Zunächst aber müssen wir in Escalante ein paar essentielle Dinge erledigen wie Tanken, Lebensmittel einkaufen, Motoröl wechseln, Wäscherei besuchen, Internetempfang herstellen. Das Städtchen ist ausgesprochen niedlich weihnachtlich geschmückt, wirkt proper, und die Menschen sind sehr sympathisch. Der sich erst langsam entwickelnde Tourismus hat noch keine negativen Auswirkungen auf das Verhalten der Menschen im Ort gehabt.

Burr Trail, Utah – Überirdische Schönheit in Stein

Donnerstag, Dezember 9th, 2010

Der Capitol Reef National Park bietet zahlreiche Wandermöglichkeiten zu seinen unterschiedlichen Sehenswürdigkeiten wie Goosenecks, Steinmonolithen, Kaminfelsen, Schluchten, natürlichen Brücken oder dem Cassidy Arch, wo sich einst der Bankräuber Butch Cassidy versteckt gehalten haben soll.

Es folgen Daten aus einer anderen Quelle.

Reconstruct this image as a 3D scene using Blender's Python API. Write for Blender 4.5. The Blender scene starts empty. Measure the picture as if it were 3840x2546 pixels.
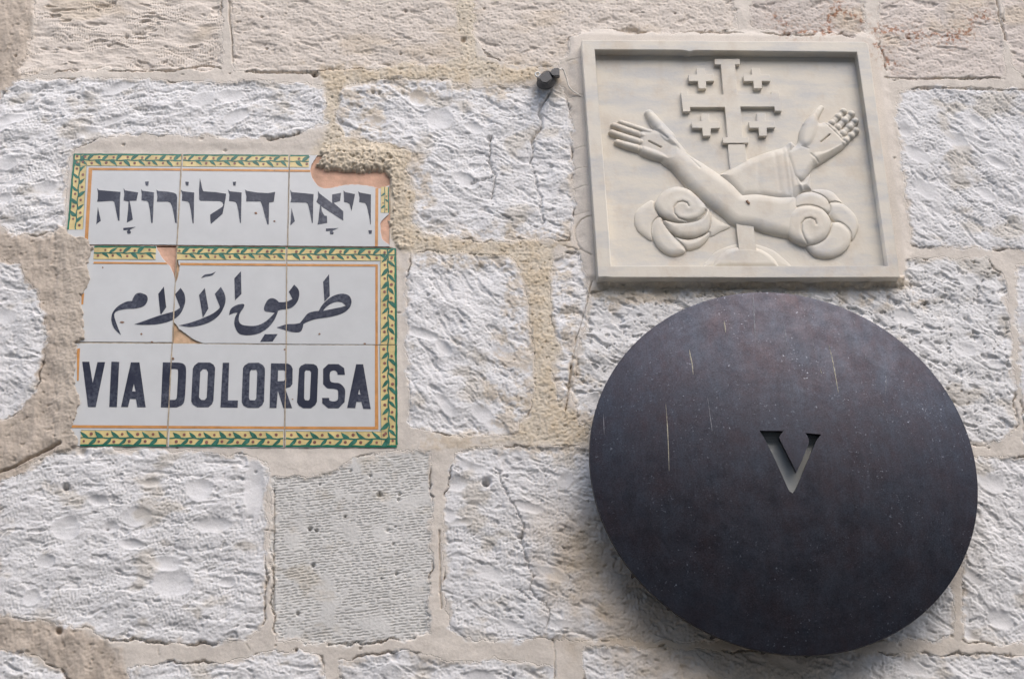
import bpy, bmesh, math, random
import numpy as np
from mathutils import Matrix, Vector
R = math.radians
random.seed(7)
C = bpy.context.scene.collection
SC = bpy.context.scene

# ------------------------------------------------------------------ camera
FPX, CX, CY = 6595.0, 1287.0, 1273.0          # focal length and principal point of the photograph (3840 px wide)
PITCH, ROLL, DIST, CAMZ = R(25.0), R(0.4), 2.15, 1.65
cam_d = bpy.data.cameras.new('camera')
cam = bpy.data.objects.new('camera', cam_d); C.objects.link(cam)
cam_d.sensor_width = 36; cam_d.lens = FPX / 3840 * 36; cam_d.shift_x = (1920 - CX) / 3840
cam_d.clip_start = 0.05; cam_d.clip_end = 500
_up0 = Vector((0, -math.sin(PITCH), math.cos(PITCH))); _f = Vector((0, math.cos(PITCH), math.sin(PITCH))); _x = Vector((1, 0, 0))
_r = _x * math.cos(ROLL) + _up0 * math.sin(ROLL); _u = -_x * math.sin(ROLL) + _up0 * math.cos(ROLL)
M4 = Matrix((( _r.x, _u.x, -_f.x, 0), (_r.y, _u.y, -_f.y, -DIST), (_r.z, _u.z, -_f.z, CAMZ), (0, 0, 0, 1)))
cam.matrix_world = M4
SC.camera = cam

# ------------------------------------------------------------------ world, sun, exposure
SUN_EL, SUN_AZ = 50.0, 26.0                   # azimuth measured from the wall's normal towards the right
w = bpy.data.worlds.new('World'); SC.world = w; w.use_nodes = True
nt = w.node_tree; nt.nodes.clear()
sky = nt.nodes.new('ShaderNodeTexSky'); sky.sky_type = 'NISHITA'; sky.sun_disc = False
sky.sun_elevation = R(SUN_EL); sky.sun_rotation = R(180 - SUN_AZ); sky.dust_density = 3.0; sky.ozone_density = 1.0; sky.air_density = 1.0
bg = nt.nodes.new('ShaderNodeBackground'); bg.inputs[1].default_value = 0.135
wo = nt.nodes.new('ShaderNodeOutputWorld')
nt.links.new(sky.outputs[0], bg.inputs[0]); nt.links.new(bg.outputs[0], wo.inputs[0])
sd_ = bpy.data.lights.new('sun', 'SUN'); sd_.energy = 0.85; sd_.angle = R(62); sd_.color = (1.0, 0.975, 0.94)
sun = bpy.data.objects.new('sun', sd_); C.objects.link(sun)
_sd = Vector((math.sin(R(SUN_AZ)) * math.cos(R(SUN_EL)), -math.cos(R(SUN_AZ)) * math.cos(R(SUN_EL)), math.sin(R(SUN_EL))))
sun.rotation_euler = _sd.to_track_quat('Z', 'Y').to_euler(); sun.location = (2, -3, 6)
SC.view_settings.view_transform = 'Standard'; SC.view_settings.look = 'None'
SC.view_settings.gamma = 1; SC.view_settings.exposure = 0.84

# ------------------------------------------------------------------ photograph pixel -> point of the real wall
def W(u, v, h=0.0):
    a, b = u - CX, v - CY
    c, s = math.cos(ROLL), math.sin(ROLL)
    a, b = c * a + s * b, -s * a + c * b
    X, U = a / FPX, -b / FPX
    Y = math.cos(PITCH) - U * math.sin(PITCH); Z = math.sin(PITCH) + U * math.cos(PITCH)
    k = (DIST - h) / Y
    return (X * k, CAMZ + Z * k)
def crop(ox, oy, s): return lambda p, h=0.0: W(ox + p[0] * s, oy + p[1] * s, h)
F_ = crop(0, 0, 3840 / 2365)
def polyF(pts, h=0.0): return np.array([F_(p, h) for p in pts])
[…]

Der Park schützt das Gebirge der Waterpocket Fold, was soviel heißt wie Wassertaschen-Falte. In den zahlreichen, meist kreisrunden Auswaschungen des stark verwitterten Faltengebirges sammelt sich nur saisonal fallender Regen und bildet so die Lebensgrundlage für viele Tier- und Pflanzenarten. Möchte man die Wassertaschen in Augenschein nehmen, wandert man durch die sich bis auf fünf Meter verengende Schlucht Capitol Gorge auf ebenem Boden (hin und zurück ca. 5 km). Zu den tanks genannten Reservoirs muss man dann doch eine kleine Kletterei in Kauf nehmen, die sich aber lohnt.

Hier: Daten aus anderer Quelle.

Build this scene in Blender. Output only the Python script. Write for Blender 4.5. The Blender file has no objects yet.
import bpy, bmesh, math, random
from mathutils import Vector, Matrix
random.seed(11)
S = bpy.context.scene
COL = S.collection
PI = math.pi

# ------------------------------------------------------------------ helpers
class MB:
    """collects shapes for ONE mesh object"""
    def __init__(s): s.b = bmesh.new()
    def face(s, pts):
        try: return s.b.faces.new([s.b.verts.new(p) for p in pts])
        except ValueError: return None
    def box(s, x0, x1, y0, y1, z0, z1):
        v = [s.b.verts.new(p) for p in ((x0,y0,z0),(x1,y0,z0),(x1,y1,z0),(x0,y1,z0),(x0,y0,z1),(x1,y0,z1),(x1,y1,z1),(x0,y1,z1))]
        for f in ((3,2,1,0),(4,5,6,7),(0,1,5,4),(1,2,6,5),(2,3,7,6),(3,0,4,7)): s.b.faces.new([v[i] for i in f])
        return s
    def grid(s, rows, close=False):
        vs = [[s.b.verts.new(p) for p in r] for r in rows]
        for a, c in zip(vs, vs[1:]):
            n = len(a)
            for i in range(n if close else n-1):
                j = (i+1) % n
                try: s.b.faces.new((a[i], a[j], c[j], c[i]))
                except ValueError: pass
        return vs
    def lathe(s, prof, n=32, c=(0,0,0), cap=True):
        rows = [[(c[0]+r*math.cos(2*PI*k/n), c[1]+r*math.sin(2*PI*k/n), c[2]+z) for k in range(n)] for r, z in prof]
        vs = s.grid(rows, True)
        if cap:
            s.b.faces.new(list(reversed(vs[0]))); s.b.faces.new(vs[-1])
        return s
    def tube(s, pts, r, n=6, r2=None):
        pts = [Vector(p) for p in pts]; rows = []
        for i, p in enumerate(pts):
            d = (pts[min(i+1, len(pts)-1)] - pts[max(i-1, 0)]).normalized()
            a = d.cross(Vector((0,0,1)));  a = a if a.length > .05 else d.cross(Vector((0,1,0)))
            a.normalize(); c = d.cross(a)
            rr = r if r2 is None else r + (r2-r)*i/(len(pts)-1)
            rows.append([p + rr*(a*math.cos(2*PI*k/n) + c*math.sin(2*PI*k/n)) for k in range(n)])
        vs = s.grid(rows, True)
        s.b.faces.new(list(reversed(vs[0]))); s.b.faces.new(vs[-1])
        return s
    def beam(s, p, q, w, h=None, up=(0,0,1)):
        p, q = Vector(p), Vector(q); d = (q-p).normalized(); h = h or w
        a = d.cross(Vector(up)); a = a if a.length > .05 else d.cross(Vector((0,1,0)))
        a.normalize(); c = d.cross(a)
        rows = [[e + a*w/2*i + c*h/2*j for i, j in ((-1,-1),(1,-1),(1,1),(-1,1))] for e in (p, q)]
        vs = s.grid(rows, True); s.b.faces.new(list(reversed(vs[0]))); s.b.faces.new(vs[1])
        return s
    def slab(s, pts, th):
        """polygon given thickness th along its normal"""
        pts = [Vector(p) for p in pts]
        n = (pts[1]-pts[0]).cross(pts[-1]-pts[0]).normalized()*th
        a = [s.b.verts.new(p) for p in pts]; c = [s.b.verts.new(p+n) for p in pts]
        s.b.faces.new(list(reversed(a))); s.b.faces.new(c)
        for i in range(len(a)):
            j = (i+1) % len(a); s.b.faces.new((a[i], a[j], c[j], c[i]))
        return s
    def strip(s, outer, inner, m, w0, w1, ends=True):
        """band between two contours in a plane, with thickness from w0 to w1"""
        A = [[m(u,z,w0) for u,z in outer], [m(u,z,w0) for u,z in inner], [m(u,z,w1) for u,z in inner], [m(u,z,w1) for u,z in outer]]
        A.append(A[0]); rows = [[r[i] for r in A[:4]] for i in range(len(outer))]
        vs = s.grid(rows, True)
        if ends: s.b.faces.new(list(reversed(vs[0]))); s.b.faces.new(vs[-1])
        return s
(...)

Die Einmaligkeit und Exklusivität der Waterpocket Fold erschließt sich eigentlich nicht vom Scenic Drive. Unmittelbar hinter der östlichen Parkgrenze zweigt die Notom Road ab, die später in den südlichen Teil von Capitol Reef führt und auf den Burr Trail stößt, der zum einen nach Süden zum Lake Powell führt bzw. nach Westen in das sich dort anschließende Grand Staircase – Escalante National Monument bis Boulder. Der Anfang und das Ende sind asphaltiert, in der Mitte ist Schotter – bei Trockenheit kein Problem für Personenwagen, bei etwas Regen braucht man 4-Rad-Antrieb und bei mehr Wasser geht wegen der mehrfachen Furtdurchquerung gar nichts mehr. Die Notom Road führt durch in eine Welt surrealer Schönheit. Auf der einen Seite befindet sich die Waterpocket Fold mit ihren krass-farbigen Sandsteinschichten, die Auffaltung des Colorado Plateaus, die Geologen vor Freude im Kreis springen lässt. Gegenüber liegen weiche runde Hügel angewehten Sands – in umgekehrter Farbreihenfolge. Die Wölbungen haben sich bereits verdichtet zu ’t’snot-stone bzw. Dannicht-Stein.

Der Burr Trail West klettert in atemberaubenden Serpentinen die Waterpocket Fold hinauf – mit Ausblicken bis zu den Henry Mountains. Danach landen wir in einer Wüste von Sandsteinbergen, bei denen die Farben nacheinander folgen statt alle auf einmal gestreift: erst burgunder, dann orange, schließlich weiß. Der Long Canyon macht seinem Namen alle Ehre – über viele Kilometer folgen wir der Schlucht. Bei Boulder biegen wir auf den Highway # 12 West ein in Richtung der Stadt Escalante. Es ist schwer, weitere Superlative zu finden obwohl Hwy # 12 es verdient hätte; er steht dem Burr Trail fast nicht nach. Die Straße führt magengrummelnd auf einem nur dünnen Kamm entlang – hogback, Schweinerücken nennt man das – mit ausreichender Fallhöhe zu beiden Seiten. Dann nähert sich von rechts eine massive Schlucht, die bald so nah an der Straße entlangläuft, dass man ausnahmsweise doch mal eine Betonbarriere spendiert hat. Hinter jeder Kurve lauert eine neue optische Überraschung, eine weitere Aussicht, ein neues Aha-Erlebnis. Notom Road / Burr Trail und Highway # 12 gehen auf jeden Fall in die Liste unserer Lieblingsstraßen ein.